Re: The Rules of Perl Club
by Spenser (Friar) on Dec 16, 2001 at 14:41 UTC

    I particularly like rules 6 (no Java, no VB) and 7 (hacks go on as long as they have to).  And, yes I realize this was meant as a joke, but it does speak to something found in this site and in Perl and in us, doesn't it?

    The genius of Larry Wall, in conjunction with the Perl community, is that he has created a linguistic work of art that we all seem to take proprietary pride in, even those of us who have only recently joined the "club."  That's not an attitude of separateness or snobbery--it's pride and appreciation for the art form.  What Larry Wall and the rest of have accomplished in Perl is a simple notion of turning computer programming into communication, into language.

    We don't need to talk about Perl Club, or Perl, because it speaks for itself.

Re: The Rules of Perl Club
by atcroft (Abbot) on Dec 14, 2001 at 15:40 UTC

    As another relative newbie to this site, may I offer a suggestion-when you say "club", subconsciously this can be taken as "I'm a member and you're not." Perhaps a better way to put it is not a "Perl club" but a "Perl brotherhood", in which we welcome those seekers of understanding looking to see if Perl may help them. (At least this latter version is how I have felt since finding this site.)

    (And yes, I was hoping that was meant in jest, or at least after the fashion of Jonathan Swift's A Modest Proposal (1729).)

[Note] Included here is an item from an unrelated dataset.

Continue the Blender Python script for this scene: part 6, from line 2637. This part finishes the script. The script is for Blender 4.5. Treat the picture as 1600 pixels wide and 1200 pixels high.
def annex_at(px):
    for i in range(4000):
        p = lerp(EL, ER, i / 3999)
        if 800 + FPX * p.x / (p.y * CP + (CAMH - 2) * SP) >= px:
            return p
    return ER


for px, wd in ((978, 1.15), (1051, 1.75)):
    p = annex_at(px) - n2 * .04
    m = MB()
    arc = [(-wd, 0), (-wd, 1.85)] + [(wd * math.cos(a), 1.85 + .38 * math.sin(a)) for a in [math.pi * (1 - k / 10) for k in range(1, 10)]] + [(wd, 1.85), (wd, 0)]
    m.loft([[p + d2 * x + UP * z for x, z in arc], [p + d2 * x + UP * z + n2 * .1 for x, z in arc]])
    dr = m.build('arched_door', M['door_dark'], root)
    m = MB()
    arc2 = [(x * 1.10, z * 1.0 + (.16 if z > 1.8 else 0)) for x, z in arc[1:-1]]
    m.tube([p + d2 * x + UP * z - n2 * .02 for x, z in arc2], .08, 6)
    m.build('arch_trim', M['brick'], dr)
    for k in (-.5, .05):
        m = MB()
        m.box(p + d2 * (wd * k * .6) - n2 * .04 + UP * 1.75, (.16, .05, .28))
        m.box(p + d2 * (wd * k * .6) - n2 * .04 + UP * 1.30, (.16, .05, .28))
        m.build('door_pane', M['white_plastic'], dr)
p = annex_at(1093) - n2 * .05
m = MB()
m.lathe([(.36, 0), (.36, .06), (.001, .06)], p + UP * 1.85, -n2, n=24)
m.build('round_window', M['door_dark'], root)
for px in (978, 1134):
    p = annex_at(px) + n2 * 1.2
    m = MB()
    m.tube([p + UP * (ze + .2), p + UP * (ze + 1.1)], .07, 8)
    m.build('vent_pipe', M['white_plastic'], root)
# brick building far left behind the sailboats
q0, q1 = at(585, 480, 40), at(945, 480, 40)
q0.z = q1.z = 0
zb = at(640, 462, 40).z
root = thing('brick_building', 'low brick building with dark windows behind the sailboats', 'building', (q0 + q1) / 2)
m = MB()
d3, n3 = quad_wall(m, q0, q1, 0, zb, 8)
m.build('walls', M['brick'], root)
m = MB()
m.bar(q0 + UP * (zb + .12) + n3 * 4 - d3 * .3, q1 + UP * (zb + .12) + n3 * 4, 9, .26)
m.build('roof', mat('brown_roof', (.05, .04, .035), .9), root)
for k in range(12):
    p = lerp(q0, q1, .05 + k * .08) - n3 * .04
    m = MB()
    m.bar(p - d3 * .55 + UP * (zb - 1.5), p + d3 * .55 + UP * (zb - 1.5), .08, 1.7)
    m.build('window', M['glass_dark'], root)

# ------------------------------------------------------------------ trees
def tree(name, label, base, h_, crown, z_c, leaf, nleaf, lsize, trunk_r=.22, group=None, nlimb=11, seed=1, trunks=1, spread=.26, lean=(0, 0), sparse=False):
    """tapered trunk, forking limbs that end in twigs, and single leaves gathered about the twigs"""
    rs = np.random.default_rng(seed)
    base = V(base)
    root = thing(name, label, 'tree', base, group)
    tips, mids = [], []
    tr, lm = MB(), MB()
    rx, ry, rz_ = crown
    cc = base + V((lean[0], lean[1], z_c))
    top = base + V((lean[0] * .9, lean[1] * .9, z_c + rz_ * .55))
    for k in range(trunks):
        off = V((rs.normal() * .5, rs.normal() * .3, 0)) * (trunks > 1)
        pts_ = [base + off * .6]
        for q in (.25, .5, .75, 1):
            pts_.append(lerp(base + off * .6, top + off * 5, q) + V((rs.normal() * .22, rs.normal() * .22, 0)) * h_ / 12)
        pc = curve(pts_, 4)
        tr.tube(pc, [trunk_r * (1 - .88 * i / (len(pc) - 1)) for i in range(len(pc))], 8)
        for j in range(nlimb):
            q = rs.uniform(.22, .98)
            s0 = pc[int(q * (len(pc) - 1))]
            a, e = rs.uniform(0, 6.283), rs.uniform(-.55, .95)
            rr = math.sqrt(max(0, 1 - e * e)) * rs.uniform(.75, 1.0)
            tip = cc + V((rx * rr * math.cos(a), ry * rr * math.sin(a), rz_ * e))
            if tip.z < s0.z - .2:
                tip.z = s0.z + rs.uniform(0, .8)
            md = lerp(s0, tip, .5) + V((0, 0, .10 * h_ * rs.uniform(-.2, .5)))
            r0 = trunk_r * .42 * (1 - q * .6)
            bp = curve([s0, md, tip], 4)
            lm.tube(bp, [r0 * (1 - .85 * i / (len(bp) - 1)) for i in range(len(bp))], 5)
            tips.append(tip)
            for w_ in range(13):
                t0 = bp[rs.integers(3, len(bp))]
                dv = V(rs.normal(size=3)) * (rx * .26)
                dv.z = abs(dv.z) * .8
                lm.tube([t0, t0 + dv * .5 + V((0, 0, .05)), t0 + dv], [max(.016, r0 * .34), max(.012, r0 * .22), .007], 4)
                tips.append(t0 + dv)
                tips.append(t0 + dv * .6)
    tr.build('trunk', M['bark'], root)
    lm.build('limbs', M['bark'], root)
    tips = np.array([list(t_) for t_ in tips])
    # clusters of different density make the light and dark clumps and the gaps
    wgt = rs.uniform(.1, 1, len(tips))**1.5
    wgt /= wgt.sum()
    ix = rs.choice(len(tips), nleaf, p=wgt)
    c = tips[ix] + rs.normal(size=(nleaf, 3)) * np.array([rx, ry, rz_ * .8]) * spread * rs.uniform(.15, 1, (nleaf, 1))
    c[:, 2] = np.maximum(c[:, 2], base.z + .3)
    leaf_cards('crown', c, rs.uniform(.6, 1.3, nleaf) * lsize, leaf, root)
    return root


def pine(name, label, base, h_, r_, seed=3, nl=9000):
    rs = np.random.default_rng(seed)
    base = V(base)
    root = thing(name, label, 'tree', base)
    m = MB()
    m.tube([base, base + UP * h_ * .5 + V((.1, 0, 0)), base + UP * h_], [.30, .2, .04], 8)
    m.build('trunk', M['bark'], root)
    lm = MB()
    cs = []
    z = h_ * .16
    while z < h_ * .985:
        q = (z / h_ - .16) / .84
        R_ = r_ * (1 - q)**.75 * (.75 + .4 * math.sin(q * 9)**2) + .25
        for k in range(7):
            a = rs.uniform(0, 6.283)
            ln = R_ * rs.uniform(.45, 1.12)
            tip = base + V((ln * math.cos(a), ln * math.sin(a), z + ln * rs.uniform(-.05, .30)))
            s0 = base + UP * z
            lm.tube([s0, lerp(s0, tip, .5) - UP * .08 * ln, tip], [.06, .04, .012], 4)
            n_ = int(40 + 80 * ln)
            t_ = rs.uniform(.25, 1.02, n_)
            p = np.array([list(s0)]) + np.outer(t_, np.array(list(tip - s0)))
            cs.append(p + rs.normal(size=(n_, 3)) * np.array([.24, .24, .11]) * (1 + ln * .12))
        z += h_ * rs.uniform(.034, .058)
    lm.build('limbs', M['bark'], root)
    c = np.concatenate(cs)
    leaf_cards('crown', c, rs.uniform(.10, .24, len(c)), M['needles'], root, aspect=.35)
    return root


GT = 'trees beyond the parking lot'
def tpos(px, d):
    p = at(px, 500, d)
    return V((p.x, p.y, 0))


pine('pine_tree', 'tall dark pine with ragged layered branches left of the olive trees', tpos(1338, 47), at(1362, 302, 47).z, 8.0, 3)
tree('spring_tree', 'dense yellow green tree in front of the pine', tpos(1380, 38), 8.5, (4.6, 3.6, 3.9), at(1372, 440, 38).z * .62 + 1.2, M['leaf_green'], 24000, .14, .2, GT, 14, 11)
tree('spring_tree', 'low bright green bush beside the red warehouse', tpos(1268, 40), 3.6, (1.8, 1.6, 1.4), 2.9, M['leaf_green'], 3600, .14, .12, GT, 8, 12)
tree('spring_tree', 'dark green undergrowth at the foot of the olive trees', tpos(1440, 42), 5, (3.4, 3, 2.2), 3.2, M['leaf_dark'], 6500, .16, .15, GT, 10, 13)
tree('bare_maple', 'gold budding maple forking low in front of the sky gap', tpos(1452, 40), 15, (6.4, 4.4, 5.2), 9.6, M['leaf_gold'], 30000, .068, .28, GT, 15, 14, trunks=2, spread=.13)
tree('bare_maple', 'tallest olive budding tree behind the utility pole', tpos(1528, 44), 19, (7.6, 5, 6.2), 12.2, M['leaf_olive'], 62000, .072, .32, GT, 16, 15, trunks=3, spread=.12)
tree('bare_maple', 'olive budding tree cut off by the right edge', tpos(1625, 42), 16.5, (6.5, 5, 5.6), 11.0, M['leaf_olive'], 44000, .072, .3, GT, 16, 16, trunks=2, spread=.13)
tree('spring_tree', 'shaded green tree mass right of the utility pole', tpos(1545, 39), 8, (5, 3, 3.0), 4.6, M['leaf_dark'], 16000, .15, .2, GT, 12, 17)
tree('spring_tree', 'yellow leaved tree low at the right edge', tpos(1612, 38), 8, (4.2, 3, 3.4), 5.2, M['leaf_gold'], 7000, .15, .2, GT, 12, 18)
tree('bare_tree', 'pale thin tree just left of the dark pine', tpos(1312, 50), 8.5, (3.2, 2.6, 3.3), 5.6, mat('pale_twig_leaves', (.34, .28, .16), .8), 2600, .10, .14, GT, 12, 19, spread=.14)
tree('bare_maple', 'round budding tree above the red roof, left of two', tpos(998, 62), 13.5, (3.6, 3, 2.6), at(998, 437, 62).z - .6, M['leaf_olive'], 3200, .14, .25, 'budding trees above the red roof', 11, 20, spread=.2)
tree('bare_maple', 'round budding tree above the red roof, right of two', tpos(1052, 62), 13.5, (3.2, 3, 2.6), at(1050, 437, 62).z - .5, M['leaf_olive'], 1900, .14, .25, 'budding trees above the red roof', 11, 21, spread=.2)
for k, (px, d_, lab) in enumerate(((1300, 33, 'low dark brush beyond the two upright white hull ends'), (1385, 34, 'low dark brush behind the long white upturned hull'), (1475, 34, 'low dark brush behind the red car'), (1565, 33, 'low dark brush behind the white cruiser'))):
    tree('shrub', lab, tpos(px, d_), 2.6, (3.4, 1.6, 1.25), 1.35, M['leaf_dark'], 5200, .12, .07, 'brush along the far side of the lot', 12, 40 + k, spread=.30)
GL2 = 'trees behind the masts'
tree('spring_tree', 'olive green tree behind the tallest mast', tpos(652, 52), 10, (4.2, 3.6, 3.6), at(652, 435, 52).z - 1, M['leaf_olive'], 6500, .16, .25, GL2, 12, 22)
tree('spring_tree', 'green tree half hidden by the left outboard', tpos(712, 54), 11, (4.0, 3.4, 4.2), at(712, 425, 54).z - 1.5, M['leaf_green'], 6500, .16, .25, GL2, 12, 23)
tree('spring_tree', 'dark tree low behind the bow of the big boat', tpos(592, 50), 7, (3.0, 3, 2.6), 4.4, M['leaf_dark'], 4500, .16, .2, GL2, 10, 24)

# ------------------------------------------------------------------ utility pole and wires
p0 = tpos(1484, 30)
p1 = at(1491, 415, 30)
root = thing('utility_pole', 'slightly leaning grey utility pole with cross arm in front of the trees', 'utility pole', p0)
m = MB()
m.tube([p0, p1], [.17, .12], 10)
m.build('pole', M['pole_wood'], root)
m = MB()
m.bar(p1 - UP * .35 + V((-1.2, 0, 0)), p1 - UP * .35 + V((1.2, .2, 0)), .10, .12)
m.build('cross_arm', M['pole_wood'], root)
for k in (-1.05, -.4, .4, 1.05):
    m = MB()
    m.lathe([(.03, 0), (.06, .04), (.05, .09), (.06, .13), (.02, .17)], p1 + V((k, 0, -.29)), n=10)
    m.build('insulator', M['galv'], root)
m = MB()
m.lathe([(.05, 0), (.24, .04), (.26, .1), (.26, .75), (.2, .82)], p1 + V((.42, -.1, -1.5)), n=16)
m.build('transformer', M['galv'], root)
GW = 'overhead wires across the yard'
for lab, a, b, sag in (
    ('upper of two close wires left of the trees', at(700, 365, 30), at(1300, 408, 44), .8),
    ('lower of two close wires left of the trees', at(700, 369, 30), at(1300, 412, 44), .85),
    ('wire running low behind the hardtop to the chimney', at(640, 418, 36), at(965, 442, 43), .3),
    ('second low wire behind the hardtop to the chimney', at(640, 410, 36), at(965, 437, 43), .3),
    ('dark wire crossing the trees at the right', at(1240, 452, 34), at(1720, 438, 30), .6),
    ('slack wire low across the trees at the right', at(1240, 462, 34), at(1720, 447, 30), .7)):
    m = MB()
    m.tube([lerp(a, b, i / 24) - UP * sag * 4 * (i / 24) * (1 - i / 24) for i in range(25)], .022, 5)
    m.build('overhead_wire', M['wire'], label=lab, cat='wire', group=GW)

    As to BazB in Re: The Rules of Perl Club , I understand and share the feelings you expressed. The difference between a "good" and a "bad" monk, it seems (at least to me) is that a "good" monk is willing to offer a hand back to those coming after, sharing the wisdom s/he has gained rather than hoarding it greedily.

    I am also reminded of a quote from Fred MacMurray as Prof. Ned Brainard in Son of Flubber (1963), on trial regarding one of his experiments, and being asked about encouraging his students to try things and fail, his response was: "Anyone who falls flat on their face is at least moving in the right direction -- forward." (It is one of those quotes that keeps me going through days when I think the floor tile pattern looks remarkably like my reflection.)